## DATA ENTRIES
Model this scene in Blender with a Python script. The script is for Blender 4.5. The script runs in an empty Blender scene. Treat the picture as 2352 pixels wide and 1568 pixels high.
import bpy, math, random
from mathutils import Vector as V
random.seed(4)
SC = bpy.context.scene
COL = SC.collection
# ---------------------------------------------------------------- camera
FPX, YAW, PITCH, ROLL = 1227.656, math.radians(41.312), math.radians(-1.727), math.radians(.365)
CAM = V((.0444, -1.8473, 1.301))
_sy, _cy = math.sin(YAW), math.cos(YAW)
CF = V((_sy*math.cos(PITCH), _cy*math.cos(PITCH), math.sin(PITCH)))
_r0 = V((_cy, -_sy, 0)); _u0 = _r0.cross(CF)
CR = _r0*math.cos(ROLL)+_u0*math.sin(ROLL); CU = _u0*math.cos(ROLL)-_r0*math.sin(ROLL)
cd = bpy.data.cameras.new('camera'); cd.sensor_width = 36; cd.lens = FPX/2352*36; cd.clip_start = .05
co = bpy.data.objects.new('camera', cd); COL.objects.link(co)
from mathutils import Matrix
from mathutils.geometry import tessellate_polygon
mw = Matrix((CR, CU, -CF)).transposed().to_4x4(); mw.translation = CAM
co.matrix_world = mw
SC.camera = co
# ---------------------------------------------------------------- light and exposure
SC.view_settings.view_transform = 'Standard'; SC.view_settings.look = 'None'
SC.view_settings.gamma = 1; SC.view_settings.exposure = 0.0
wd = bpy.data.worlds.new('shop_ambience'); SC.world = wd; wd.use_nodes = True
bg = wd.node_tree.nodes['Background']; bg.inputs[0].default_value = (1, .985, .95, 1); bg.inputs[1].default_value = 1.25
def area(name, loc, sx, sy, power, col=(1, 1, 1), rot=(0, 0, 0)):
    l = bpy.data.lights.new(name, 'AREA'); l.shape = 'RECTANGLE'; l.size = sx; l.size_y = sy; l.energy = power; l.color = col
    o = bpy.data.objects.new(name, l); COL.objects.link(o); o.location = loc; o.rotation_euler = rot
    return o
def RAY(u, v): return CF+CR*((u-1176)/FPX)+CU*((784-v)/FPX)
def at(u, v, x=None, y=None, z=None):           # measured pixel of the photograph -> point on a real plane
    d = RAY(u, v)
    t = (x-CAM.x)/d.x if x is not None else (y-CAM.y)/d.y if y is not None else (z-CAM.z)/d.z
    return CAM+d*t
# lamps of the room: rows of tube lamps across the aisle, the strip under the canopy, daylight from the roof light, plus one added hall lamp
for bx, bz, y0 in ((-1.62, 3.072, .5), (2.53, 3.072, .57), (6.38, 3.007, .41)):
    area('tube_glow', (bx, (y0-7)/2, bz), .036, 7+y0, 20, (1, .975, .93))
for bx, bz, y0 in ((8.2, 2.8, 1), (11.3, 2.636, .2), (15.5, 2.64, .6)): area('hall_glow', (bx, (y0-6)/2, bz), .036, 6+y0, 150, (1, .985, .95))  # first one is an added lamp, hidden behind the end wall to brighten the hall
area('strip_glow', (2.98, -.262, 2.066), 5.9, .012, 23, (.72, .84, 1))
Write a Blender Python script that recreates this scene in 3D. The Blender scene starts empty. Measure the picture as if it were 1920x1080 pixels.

## TASK BRIEF
Copy every line exactly. Leave nothing out.

## THE COMPLETED TASK
Model this scene in Blender with a Python script. The script is for Blender 4.5. The script runs in an empty Blender scene. Treat the picture as 2352 pixels wide and 1568 pixels high.
import bpy, math, random
from mathutils import Vector as V
random.seed(4)
SC = bpy.context.scene
COL = SC.collection
# ---------------------------------------------------------------- camera
FPX, YAW, PITCH, ROLL = 1227.656, math.radians(41.312), math.radians(-1.727), math.radians(.365)
CAM = V((.0444, -1.8473, 1.301))
_sy, _cy = math.sin(YAW), math.cos(YAW)
CF = V((_sy*math.cos(PITCH), _cy*math.cos(PITCH), math.sin(PITCH)))
_r0 = V((_cy, -_sy, 0)); _u0 = _r0.cross(CF)
CR = _r0*math.cos(ROLL)+_u0*math.sin(ROLL); CU = _u0*math.cos(ROLL)-_r0*math.sin(ROLL)
cd = bpy.data.cameras.new('camera'); cd.sensor_width = 36; cd.lens = FPX/2352*36; cd.clip_start = .05
co = bpy.data.objects.new('camera', cd); COL.objects.link(co)
from mathutils import Matrix
from mathutils.geometry import tessellate_polygon
mw = Matrix((CR, CU, -CF)).transposed().to_4x4(); mw.translation = CAM
co.matrix_world = mw
SC.camera = co
# ---------------------------------------------------------------- light and exposure
SC.view_settings.view_transform = 'Standard'; SC.view_settings.look = 'None'
SC.view_settings.gamma = 1; SC.view_settings.exposure = 0.0
wd = bpy.data.worlds.new('shop_ambience'); SC.world = wd; wd.use_nodes = True
bg = wd.node_tree.nodes['Background']; bg.inputs[0].default_value = (1, .985, .95, 1); bg.inputs[1].default_value = 1.25
def area(name, loc, sx, sy, power, col=(1, 1, 1), rot=(0, 0, 0)):
    l = bpy.data.lights.new(name, 'AREA'); l.shape = 'RECTANGLE'; l.size = sx; l.size_y = sy; l.energy = power; l.color = col
    o = bpy.data.objects.new(name, l); COL.objects.link(o); o.location = loc; o.rotation_euler = rot
    return o
def RAY(u, v): return CF+CR*((u-1176)/FPX)+CU*((784-v)/FPX)
def at(u, v, x=None, y=None, z=None):           # measured pixel of the photograph -> point on a real plane
    d = RAY(u, v)
    t = (x-CAM.x)/d.x if x is not None else (y-CAM.y)/d.y if y is not None else (z-CAM.z)/d.z
    return CAM+d*t
# lamps of the room: rows of tube lamps across the aisle, the strip under the canopy, daylight from the roof light, plus one added hall lamp
for bx, bz, y0 in ((-1.62, 3.072, .5), (2.53, 3.072, .57), (6.38, 3.007, .41)):
    area('tube_glow', (bx, (y0-7)/2, bz), .036, 7+y0, 20, (1, .975, .93))
for bx, bz, y0 in ((8.2, 2.8, 1), (11.3, 2.636, .2), (15.5, 2.64, .6)): area('hall_glow', (bx, (y0-6)/2, bz), .036, 6+y0, 150, (1, .985, .95))  # first one is an added lamp, hidden behind the end wall to brighten the hall
area('strip_glow', (2.98, -.262, 2.066), 5.9, .012, 23, (.72, .84, 1))
Write a Blender Python script that recreates this scene in 3D. The Blender scene starts empty. Measure the picture as if it were 1920x1080 pixels.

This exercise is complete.